Seasons come, Seasons go, Hallelujah and Amen



 Give your burdens to the Lord and He will take care of you.  Psalm 55:22

I had the absolute joy recently of taking a trip with my Dad and my Brother to Santa Fe, New Mexico - it was perfectly timed and just what we all needed.  The weather was absolutely perfect as the leaves had changed to these beautiful hues of gold, green, red, orange, and the sky was clear blue, the landscape of the southwest was nearly indescribable.  The food was delicious and as we remembered fondly from years past:  red, green or Christmas - how to choose?  If you know, you know!  The feeling in this part of the country, the melting pot of so many diverse cultures come together in one place to celebrate and soak up the art/music/culture is something you can't describe in words but must experience in person to appreciate fully.  Despite the obvious vacant spot on that trip-Mom-it was something we all needed I think, my Dad especially.  Santa Fe is one step closer to heaven for him, well at least for anyone who would describe their 'happy place' - for Dad, this is definitely it.  It was bittersweet to spend time with him there and especially to reconnect with an old childhood friend from our years in the Las Cruces area when we were just children.  My dear friend Alison met us for lunch one day, and it was just like old times honestly.  We had such a great time catching up on each other's lives, learning about each other's families, our personal and professional experiences over the years, laughter and a few tears as we listened to Dad reminisce especially about time spent with her Grandparents and her Dad all those years ago.  It was so good to spend time with her again after all these years, and I am so thankful to be reconnected with her once again.

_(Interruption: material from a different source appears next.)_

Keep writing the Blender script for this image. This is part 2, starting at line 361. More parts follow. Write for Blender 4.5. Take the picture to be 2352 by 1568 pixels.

On another day during our week in Santa Fe, we journeyed just north to Chimayo to walk the beautiful grounds there.  It is an area of immense beauty, sacred and quiet space that many come to remember their loved ones long past, to pray, to meditate, to be still.  I was reminded very quickly as we stepped into the 100plus year old chapel that it truly is a place set apart, respected and cared for by so many who appreciate it.  You could hear a pin drop, it was so quiet except for the creak of our feet on the floors and as we sat in the worn pews.  I found a place to sit, and was immediately overcome with tears, just the sense of God's presence.  I can't describe it, but I felt Him absolutely surrounding and comforting me.  I had a mixture of images, thoughts, feelings in that stillness:  grief....joy....gratitude...love.....

As I look back on that trip with my Dad and my Brother, I sense this cycle continuing in me and staying with me, never stayed or stalled on one in particular but a continuous circle.  Isn't that as it should be as seasons come, and seasons go?  I could get stuck in grief so easily if I allowed my humanity to win on any given day, and don't get me wrong:  I have moments when I can't shake it and have a really bad day.  But I know where to turn and I know what to do to find my way out of it, even if it feels like I'm grasping the edge white knuckled trying to get back on solid ground.  When I do, when my Lord extends His hand once again and I can find my footing, his abundant love always there to comfort and strengthen me, you  can be sure as I stand full in His wonderful grace these will be the first words I utter......

Hallelujah and Amen.  Thank you God for helping me to my feet time and time again, no matter what this life brings.